=== DATA EXTRACT ===

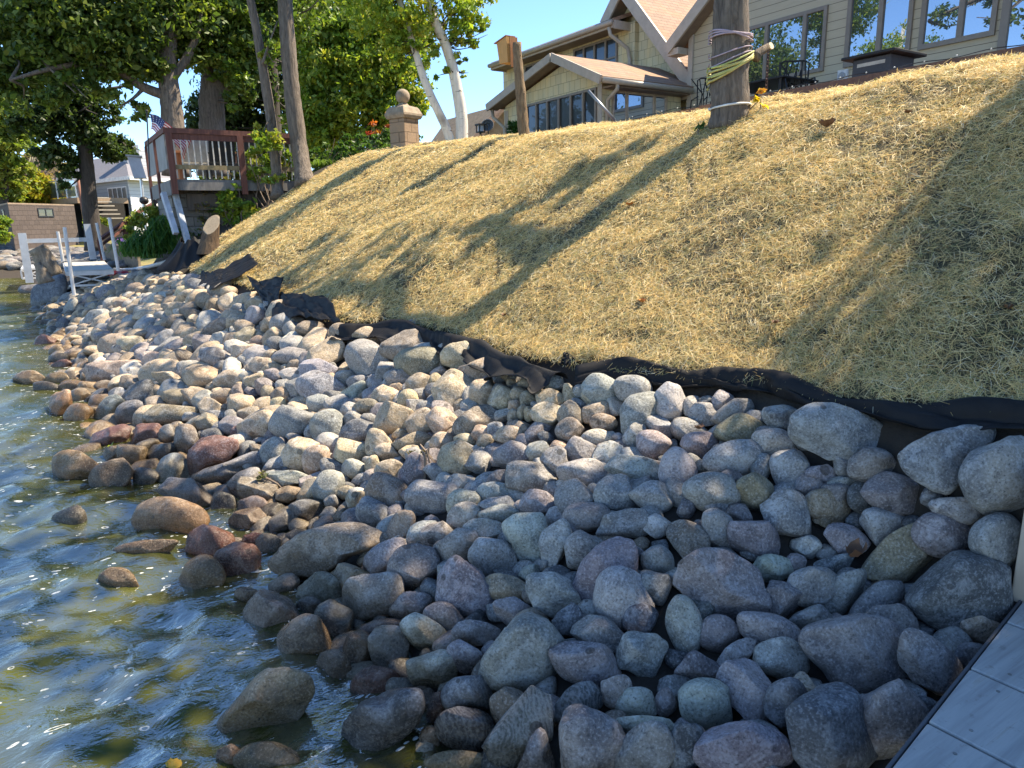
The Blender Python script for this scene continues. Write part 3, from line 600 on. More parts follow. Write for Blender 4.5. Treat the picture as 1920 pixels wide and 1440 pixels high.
# stones whose outline is its own: polygon in tile pixels, colour, label, landmark name, angularity
POLY = [
((640, 960), [(1060, 548), (1168, 600), (1268, 722), (1235, 900), (1165, 1010), (1000, 1035), (850, 1000), (765, 930), (795, 815), (900, 680), (985, 575)], 'g', 'large pointed speckled granite boulder in the middle of the shaded pile', 'pointed speckled granite boulder', .45),
((640, 960), [(648, 238), (800, 340), (868, 470), (860, 620), (690, 640), (525, 510), (545, 350), (600, 270)], 'p', 'pyramid-shaped purplish boulder with a pale vein across its face', 'pyramid-shaped purplish boulder', .6),
((640, 960), [(895, 65), (985, 5), (1135, 0), (1168, 85), (1110, 312), (1000, 278), (925, 170)], 'l', 'pale angular slab-faced stone with a dark chip at the top', 'pale angular slab-faced stone', .7),
((640, 960), [(1040, 345), (1190, 332), (1300, 385), (1350, 505), (1330, 570), (1190, 602), (1080, 540), (1035, 440)], 'l', 'pale stone with a broken blue-grey facet on its front', 'stone with the blue-grey facet', .6),
((640, 960), [(1260, 1085), (1330, 1068), (1440, 1110), (1560, 1175), (1625, 1300), (1560, 1420), (1490, 1540), (1240, 1540), (1225, 1300), (1220, 1180)], 'p', 'big purplish boulder with wet dark patches at the bottom edge', 'wet-patched purplish boulder', .3),
((640, 960), [(1110, 1205), (1150, 1230), (1200, 1400), (1230, 1560), (1000, 1560), (985, 1450), (1060, 1270)], 'p', 'sharply pointed triangular purplish stone at the bottom edge', 'sharp triangular stone', .5),
((640, 960), [(0, 1190), (120, 1060), (300, 985), (455, 985), (490, 1090), (430, 1200), (340, 1300), (180, 1420), (0, 1400)], 'd', 'flat dark wet boulder washed over at the waterline', 'washed-over dark boulder', .5),
((1280, 480), [(1630, 938), (1760, 945), (1780, 978), (1735, 1070), (1610, 1225), (1500, 1350), (1380, 1310), (1235, 1215), (1203, 1115), (1290, 1050), (1420, 985)], 'g', 'large flat-faced angular grey slab leaning under the black fabric', 'flat-faced angular slab', .8),
((0, 480), [(1043, 1252), (1150, 1195), (1300, 1150), (1400, 1105), (1462, 1072), (1476, 1165), (1330, 1228), (1270, 1290), (1195, 1300), (1090, 1285)], 'g', 'long dark jagged slab streaked with pale lichen', 'long lichen-streaked slab', .8),
((0, 480), [(1040, 1180), (1060, 1090), (1130, 1020), (1220, 1003), (1340, 1030), (1345, 1090), (1290, 1150), (1150, 1215), (1060, 1260)], 'r', 'broad cracked red-brown boulder behind the long jagged slab', 'cracked red-brown boulder', .5),
((0, 480), [(495, 1060), (520, 1000), (620, 960), (700, 940), (745, 965), (725, 1030), (660, 1080), (560, 1118), (500, 1105)], 'r', 'smooth wet red slab-sided boulder near the water', 'wet red boulder', .5),
((0, 960), [(1210, 225), (1320, 162), (1440, 185), (1472, 240), (1465, 350), (1390, 410), (1280, 400), (1180, 320)], 'r', 'blocky copper-red boulder lit by a sun patch at the waterline', 'sunlit copper-red boulder', .7),
((0, 960), [(1205, 1270), (1215, 1180), (1330, 1050), (1430, 930), (1500, 875), (1640, 870), (1760, 920), (1780, 1010), (1700, 1150), (1560, 1260), (1440, 1300), (1280, 1310)], 'b', 'large wet brown boulder with a dark split face standing in the water', 'large wet boulder in the water', .55),
((0, 960), [(1500, 300), (1560, 210), (1700, 110), (1850, 65), (2010, 50), (2130, 95), (2205, 170), (2150, 215), (1980, 250), (1880, 330), (1760, 400), (1560, 350)], 'b', 'long broad grey-brown boulder half lit above the waterline', 'long grey-brown boulder', .35),
]
ROCKS = []      # dict(c, a, b, ang, wdist, col, V, label, land)
def put(px, py, a, b, angd, col, star, poly=None, label=None, land=None, angu=None):
    r = np.random.default_rng(int(px * 7 + py * 13) % 99991)
    wd = 5.0
    for _ in range(4):
        rr = .5 * (a + b) / F * wd; P = hit(px, py, max(.02, .42 * rr) + .03)
        if P[2] < .28 * rr: P = onZ(px, py, .28 * rr)                       # stones standing in the shallows
        wd = (P - CAM) @ FW
    ang = angu if angu is not None else (r.uniform(.65, 1.05) if star else r.uniform(.08, .58))
    pxs = (a * b) ** .5
    V = stone(r, 5 if pxs > 62 else 4 if pxs > 17 else 3, ang, poly, r.uniform(.8, 1.05))
    ca, sa = math.cos(math.radians(angd)), math.sin(math.radians(angd))
    U1, U2 = RT * ca - UP * sa, RT * sa + UP * ca
    d = ray(px, py); d = d / np.linalg.norm(d)
    dep = min(a, b) * (1.05 if poly is None else .85)
    S = wd / F
    W = np.outer(V[:, 0] * a * S, U1) + np.outer(V[:, 1] * b * S, U2) - np.outer(V[:, 2] * dep * S, d)
    tint = np.array(TINT[col]) * r.uniform(.84, 1.18) * (1 + r.normal(0, .035, 3))
    ROCKS.append(dict(p=P, W=W, sub=5 if pxs > 62 else 4 if pxs > 17 else 3, tint=tint, band=1 if col == 'y' else 0, col=col, px=px, py=py, size=pxs, asp=max(a, b) / min(a, b),
                      ang=ang, label=label, land=land, R=pxs * S, traced=True))
for (ox, oy), pts, col, lab, land, ag in POLY:
    P = np.array(pts, float) / 3 + (ox, oy); lo, hi = P.min(0), P.max(0); c = (lo + hi) / 2; h = (hi - lo) / 2
    pl = [((x - c[0]) / h[0], -(y - c[1]) / h[1]) for x, y in P]
    put(c[0], c[1], h[0], h[1], 0, col, True, pl, lab, land, ag)
for (ox, oy), txt in TILES.items():
    for e in txt.replace('\n', ';').split(';'):
        q = e.split()
        if len(q) == 6:
            u, v_, a, b, an = map(float, q[:5])
            put(ox + u / 3, oy + v_ / 3, a / 3 * 1.11, b / 3 * 1.11, an, q[5][0], q[5].endswith('*'))
# filler stones: packed into the gaps and over the far end of the pile
cell = {}
def key(p): return (int(p[0] // .5), int(p[1] // .5))
for k in ROCKS: cell.setdefault(key(k['p']), []).append((k['p'], k['R']))
fr = np.random.default_rng(21)
def free(p, R, f):
    kx, ky = key(p)
    for i in range(-2, 3):
        for j in range(-2, 3):
            for q, r2 in cell.get((kx + i, ky + j), ()):
                if np.linalg.norm(p - q) < f * (R + r2): return False
    return True
for n_try, lo, hi, f, yr in ((9000, .13, .19, .80, (6.5, 22)), (16000, .09, .135, .76, (4.5, 24)), (26000, .06, .10, .70, (1.0, 24)), (12000, .045, .065, .74, (1.2, 9))):
    for _ in range(n_try):
        y = fr.uniform(*yr); xs, xf = float(shore(y)), float(fabx(y)); x = fr.uniform(xs - .32 - .15 * fr.random(), xf - .12 if y < 15.5 else 1.9)
        R = fr.uniform(lo, hi); z = gz(x, y) + R * .36; p = np.array([x, y, z])
        if not free(p, R, f): continue
        cell.setdefault(key(p), []).append((p, R)); X_, Y_, W_ = proj(p)
        if not (-60 < X_ < 1980 and 300 < Y_ < 1520): continue
        V = stone(fr, 3 if R / W_ * F < 26 else 4, fr.uniform(.1, .75), None, 1.0); s3 = R * np.array([fr.uniform(.9, 1.35), fr.uniform(.75, 1.05), fr.uniform(.65, .95)]); yaw = fr.uniform(0, 6.28)
        W = V * s3; cw, sw = math.cos(yaw), math.sin(yaw); W = np.stack([W[:, 0] * cw - W[:, 1] * sw, W[:, 0] * sw + W[:, 1] * cw, W[:, 2] + .25 * fr.normal() * W[:, 0]], -1)
        col = fr.choice(list('gltpbdro'), p=[.15, .12, .44, .07, .17, .03, .00, .02]) if y > 6 else fr.choice(list('glpdb'), p=[.4, .15, .2, .15, .1])
        if x < xs + .1: col = fr.choice(list('wbrdo'), p=[.3, .3, .15, .15, .1])
        ROCKS.append(dict(p=p, W=W, sub=3 if R / W_ * F < 26 else 4, tint=np.array(TINT[col]) * fr.uniform(.8, 1.2), band=0, col=col, px=X_, py=Y_, size=R / W_ * F * .62, asp=s3.max() / s3.min() * .8, ang=.3, label=None, land=None, R=R, traced=False))
def inframe(k): return -15 < k['px'] < 1935 and k['py'] < 1455
order = sorted(ROCKS, key=lambda k: -(k['size'] * (1.6 if k['traced'] else .8) * (1 if inframe(k) else .05) + (500 if k['label'] else 0)))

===

TASK DESCRIPTION:
Each line above that holds the string "pixels" should be copied and shown.

RESULT:
The Blender Python script for this scene continues. Write part 3, from line 600 on. More parts follow. Write for Blender 4.5. Treat the picture as 1920 pixels wide and 1440 pixels high.
# stones whose outline is its own: polygon in tile pixels, colour, label, landmark name, angularity